L’homme à la faux
(anonymisé à la demande de la famille)
Monsieur X est un personnage qui m’a toujours fasciné. Son métier était de faucher.
Dans ce village où j’allais souvent en vacances lorsque j’étais tout gamin, c’est lui qui venait couper l’herbe.
C’était à chaque fois un moment important, car lorsque l’herbe était haute, je passais des heures à m’y faire des cabanes, des cachettes, des chemins.
Ma mère me raconte parfois que lorsque l’herbe était haute, j’allais y lire et elle ne me voyait pas, mais elle savait où j’étais parce que la tête de la chèvre dépassait. Il paraît que je lisais des bandes dessinées à la chèvre qui ne me quittait jamais d’une semelle lorsque j’étais dehors. Ma mère dit que la chèvre m’écoutait attentivement.
En revanche, lorsque l’herbe était fauchée, je jouais au ballon, je faisais du vélo. L’intervention de monsieur X déterminait l’alternance de mes jeux.
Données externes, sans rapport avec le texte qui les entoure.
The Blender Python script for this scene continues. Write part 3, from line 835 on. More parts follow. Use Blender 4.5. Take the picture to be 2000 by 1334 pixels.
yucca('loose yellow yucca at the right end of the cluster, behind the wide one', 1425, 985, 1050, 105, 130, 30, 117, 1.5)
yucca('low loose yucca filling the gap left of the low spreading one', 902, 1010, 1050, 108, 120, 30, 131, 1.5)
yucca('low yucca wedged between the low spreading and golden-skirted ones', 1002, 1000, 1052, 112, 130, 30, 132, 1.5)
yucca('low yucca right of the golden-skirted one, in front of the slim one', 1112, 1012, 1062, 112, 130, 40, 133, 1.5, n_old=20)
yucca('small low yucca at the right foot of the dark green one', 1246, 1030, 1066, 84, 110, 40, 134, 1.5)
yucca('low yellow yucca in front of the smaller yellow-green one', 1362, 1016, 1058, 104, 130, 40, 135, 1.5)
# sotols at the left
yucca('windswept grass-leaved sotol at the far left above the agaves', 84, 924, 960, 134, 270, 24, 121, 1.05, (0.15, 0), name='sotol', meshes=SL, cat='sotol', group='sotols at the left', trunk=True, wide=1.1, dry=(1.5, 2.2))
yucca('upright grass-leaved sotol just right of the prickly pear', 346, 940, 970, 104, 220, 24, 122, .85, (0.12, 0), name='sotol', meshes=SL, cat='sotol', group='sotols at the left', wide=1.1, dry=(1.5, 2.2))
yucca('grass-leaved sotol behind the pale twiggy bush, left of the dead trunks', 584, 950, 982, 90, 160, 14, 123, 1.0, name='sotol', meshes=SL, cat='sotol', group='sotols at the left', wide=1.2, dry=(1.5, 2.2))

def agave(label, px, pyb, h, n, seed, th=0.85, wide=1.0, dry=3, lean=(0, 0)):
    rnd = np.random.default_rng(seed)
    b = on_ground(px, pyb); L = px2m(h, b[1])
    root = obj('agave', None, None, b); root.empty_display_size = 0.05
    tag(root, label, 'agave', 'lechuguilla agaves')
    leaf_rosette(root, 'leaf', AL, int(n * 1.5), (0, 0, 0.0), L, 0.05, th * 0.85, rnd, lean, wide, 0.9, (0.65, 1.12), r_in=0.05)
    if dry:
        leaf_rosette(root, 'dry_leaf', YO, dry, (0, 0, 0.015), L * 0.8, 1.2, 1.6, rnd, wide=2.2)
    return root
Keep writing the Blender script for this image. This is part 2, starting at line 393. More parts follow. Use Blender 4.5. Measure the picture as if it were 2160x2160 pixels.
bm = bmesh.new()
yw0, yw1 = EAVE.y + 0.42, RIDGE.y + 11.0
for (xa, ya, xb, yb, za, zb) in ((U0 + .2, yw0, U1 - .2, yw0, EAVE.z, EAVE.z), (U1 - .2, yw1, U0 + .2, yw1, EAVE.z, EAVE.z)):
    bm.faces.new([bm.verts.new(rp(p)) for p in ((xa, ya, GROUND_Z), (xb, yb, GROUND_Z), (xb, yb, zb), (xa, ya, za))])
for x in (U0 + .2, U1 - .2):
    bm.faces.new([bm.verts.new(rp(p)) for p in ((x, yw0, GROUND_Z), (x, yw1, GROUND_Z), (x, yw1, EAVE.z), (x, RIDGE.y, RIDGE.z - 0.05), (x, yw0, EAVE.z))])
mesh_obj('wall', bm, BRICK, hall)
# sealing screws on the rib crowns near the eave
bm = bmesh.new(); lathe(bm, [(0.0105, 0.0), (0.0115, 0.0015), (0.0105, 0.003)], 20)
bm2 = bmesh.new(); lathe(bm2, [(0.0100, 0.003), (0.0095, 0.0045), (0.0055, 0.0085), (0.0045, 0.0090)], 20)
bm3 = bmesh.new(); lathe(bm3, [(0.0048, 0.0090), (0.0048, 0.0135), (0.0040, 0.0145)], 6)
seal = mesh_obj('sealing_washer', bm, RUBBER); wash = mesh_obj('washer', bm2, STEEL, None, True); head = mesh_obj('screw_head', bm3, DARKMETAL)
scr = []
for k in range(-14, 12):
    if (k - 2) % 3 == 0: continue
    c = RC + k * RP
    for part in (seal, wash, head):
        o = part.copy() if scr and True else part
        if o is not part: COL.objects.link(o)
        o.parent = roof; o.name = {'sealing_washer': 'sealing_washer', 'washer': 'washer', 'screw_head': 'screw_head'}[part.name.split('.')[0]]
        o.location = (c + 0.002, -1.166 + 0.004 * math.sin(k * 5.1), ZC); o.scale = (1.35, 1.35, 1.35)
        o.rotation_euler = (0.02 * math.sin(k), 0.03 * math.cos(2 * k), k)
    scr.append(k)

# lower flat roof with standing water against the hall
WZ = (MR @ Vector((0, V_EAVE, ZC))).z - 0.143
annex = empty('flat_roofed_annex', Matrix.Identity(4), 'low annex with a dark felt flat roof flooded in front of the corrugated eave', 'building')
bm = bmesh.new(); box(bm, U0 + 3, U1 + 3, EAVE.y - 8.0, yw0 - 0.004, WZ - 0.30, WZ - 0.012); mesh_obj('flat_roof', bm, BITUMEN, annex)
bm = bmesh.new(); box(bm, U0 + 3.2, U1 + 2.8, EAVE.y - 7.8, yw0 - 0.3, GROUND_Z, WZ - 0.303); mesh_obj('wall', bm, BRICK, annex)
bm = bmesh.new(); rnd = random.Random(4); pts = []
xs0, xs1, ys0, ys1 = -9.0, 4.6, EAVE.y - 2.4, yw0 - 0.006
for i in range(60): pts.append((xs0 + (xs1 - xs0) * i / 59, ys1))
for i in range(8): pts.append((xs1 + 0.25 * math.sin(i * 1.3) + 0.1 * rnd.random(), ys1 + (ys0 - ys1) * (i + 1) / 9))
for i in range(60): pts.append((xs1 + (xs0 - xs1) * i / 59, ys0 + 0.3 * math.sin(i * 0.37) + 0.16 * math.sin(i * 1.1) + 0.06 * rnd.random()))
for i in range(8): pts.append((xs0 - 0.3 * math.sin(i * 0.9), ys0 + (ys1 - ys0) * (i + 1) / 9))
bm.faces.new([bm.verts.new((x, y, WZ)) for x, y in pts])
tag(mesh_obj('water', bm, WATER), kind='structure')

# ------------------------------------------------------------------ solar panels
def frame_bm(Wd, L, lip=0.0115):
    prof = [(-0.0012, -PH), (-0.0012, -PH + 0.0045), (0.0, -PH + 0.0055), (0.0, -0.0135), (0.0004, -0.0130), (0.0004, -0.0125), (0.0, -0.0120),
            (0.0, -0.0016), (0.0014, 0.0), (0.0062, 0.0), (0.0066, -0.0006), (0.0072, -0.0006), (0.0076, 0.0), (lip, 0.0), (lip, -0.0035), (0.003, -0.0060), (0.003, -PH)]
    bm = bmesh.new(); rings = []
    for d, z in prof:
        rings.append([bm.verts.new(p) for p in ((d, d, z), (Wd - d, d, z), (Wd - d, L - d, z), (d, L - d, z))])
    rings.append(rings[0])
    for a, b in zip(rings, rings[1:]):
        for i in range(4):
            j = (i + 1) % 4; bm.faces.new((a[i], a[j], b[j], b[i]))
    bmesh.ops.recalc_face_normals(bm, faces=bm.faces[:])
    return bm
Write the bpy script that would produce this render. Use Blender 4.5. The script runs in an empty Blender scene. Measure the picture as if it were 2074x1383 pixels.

Lorsqu’il n’était pas dans notre jardin, on le trouvait dans le village, en train de faucher le pré ou le jardin de quelqu’un d’autre.
Il arrivait le matin. Il avait un Solex il me semble. Il portait toujours sa salopette bleue de travail, avec un maillot de corps et son béret. Un grand homme maigre à la peau brunie par le soleil, aux muscles secs, taciturne mais pas sombre.
Il arrivait, sortait de sa poche la pierre à aiguiser, et une fois sa lame suffisamment affûtée, se mettait au travail. Des gestes lents et réguliers, efficaces. Je passais des heures à le regarder faucher, assis dans l’herbe à un ou deux mètres de lui. Souvent je n’étais pas le seul enfant à assister au spectacle. Lorsque l’un d’entre eux s’approchait trop près de lui, il s’interrompait et attendait que le danger soit écarté avant de reprendre son travail.
Il pouvait faucher en une journée des surfaces impressionnantes. Décourageantes. Des surfaces infinies à mes yeux d’enfant (mon jardin, mon univers, lui prenait deux jours seulement).
Monsieur X a dû faucher des milliers d’hectares dans sa vie, répéter des millions de fois le même geste. A force de l’avoir regardé, je pense qu’aujourd’hui, si on me donnait une faux, je saurai m’en servir honorablement.
Parfois, il faisait une pause. Un peu appuyé sur sa faux, il sortait une blague à tabac et se roulait une cigarette, buvait une gorgée d’eau dans sa gourde (de l’eau ? Je ne sais pas). Puis il se remettait à faucher, la cigarette au bec.
Il ne parlait pas beaucoup et il était intimidant mais bienveillant. Il ne se serait pas arrêté de faucher pour dire bonjour lorsque j’arrivais, Mais il répondait à mes questions, lorsque je lui en posais. Sans s’arrêter de faucher.
Je ne serais pas capable de citer beaucoup de personnes croisées dans ma vie qui aient autant de noblesse naturelle et de classe que monsieur X-dont-je-n-ai-pas-le-droit-de-dire-le-nom.